The Coolidge administration was notably frugal and sought to reduce the size and scope of government. Whereas Harding was a yes man, Coolidge was just the opposite. Coolidge would issue more vetoes than all but 4 of his predecessors. He succeeded in cutting the size of government, not just slowing its growth. And he led by example, pushing for cutbacks within his own executive agencies. He once expressed dismay at the amount the federal government spent on pencils.

He did not just reduce spending; he reduced taxes commensurately. He slashed rates across-the board and simplified the code by cutting the number of rates in half. The top income rate plummeted from 70% to 28%. Coolidge made his support of tax relief clear when he said “Collecting more taxes than is absolutely necessary is legalized robbery.”
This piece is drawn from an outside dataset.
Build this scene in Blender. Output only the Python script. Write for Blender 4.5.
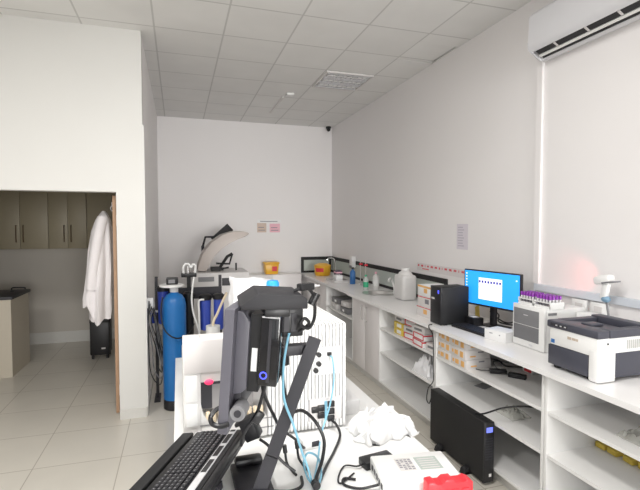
import bpy, bmesh, math, random
from mathutils import Vector, Matrix, noise
random.seed(7)
PI = math.pi
scn = bpy.context.scene
COL = scn.collection
for o in list(bpy.data.objects): bpy.data.objects.remove(o)

# ------------------------------------------------------------------ camera, sky, daylight, exposure
CAMZ = 1.78
cd = bpy.data.cameras.new('camera'); cam = bpy.data.objects.new('camera', cd); COL.objects.link(cam)
cd.sensor_fit = 'HORIZONTAL'; cd.sensor_width = 36.0; cd.lens = 36.0 * 452.0 / 640.0
cd.clip_start = 0.05; cd.clip_end = 60
cam.location = (0, 0, CAMZ)
cam.rotation_euler = (math.radians(90 - 2.407), 0, math.radians(-17.426))
scn.camera = cam

w = bpy.data.worlds.new('sky'); scn.world = w; w.use_nodes = True
bg = w.node_tree.nodes['Background']; bg.inputs[0].default_value = (0.86, 0.93, 1.0, 1); bg.inputs[1].default_value = 1.0

def area(name, loc, rot, sx, sy, power, col):
    l = bpy.data.lights.new(name, 'AREA'); l.shape = 'RECTANGLE'; l.size = sx; l.size_y = sy
    l.energy = power; l.color = col
    o = bpy.data.objects.new(name, l); COL.objects.link(o); o.location = loc; o.rotation_euler = rot
    return o
# daylight coming in through the shopfront glazing behind the photographer
DAY = (1.0, 0.985, 0.96)
area('daylight_middle', (-0.3, -5.45, 1.75), (math.radians(90), 0, 0), 2.3, 2.5, 26, DAY)
area('daylight_left', (-2.9, -5.45, 1.75), (math.radians(90), 0, 0), 2.3, 2.5, 14, DAY)
q = area('daylight_beam_right', (1.45, -5.45, 1.75), (math.radians(90), 0, math.radians(2)), 2.2, 2.5, 41, DAY); q.data.spread = math.radians(45)  # daylight narrowed to an added beam that brightens the far alcove
# unseen ceiling fill lamps added to even out the light (above and behind the photographer)
FILL_LAMPS = [(-1.98, 1.2, 74), (.12, 1.2, 56), (1.32, 2.4, 6), (-1.98, -2.0, 10), (.72, -2.0, 12)]
for lx, ly, lw in FILL_LAMPS: area('ceiling_fill_lamp', (lx, ly, 3.50), (0, 0, 0), .54, .54, lw, (1.0, 0.98, 0.95))
scn.view_settings.view_transform = 'Standard'
scn.view_settings.look = 'None'
scn.view_settings.exposure = 0.0
scn.view_settings.gamma = 1.0
scn.view_settings.use_curve_mapping = False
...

His fiscal restraint and tax reductions lead to a booming economy and shrinking national debt. Coolidge, addressing the nation in the first film recording ever of a US President, said “I want the people of America to be able to work less for the government — and more for themselves. I want them to have the rewards of their own industry. This is the chief meaning of freedom.”

President Coolidge believed that the Government should work for the people, not the other way around. He fought against spending any dollar that was not crucial and taxing any dollar that was not absolutely necessary. When asked who lives in the White House, President Coolidge famously answered “Nobody, they just come and go.”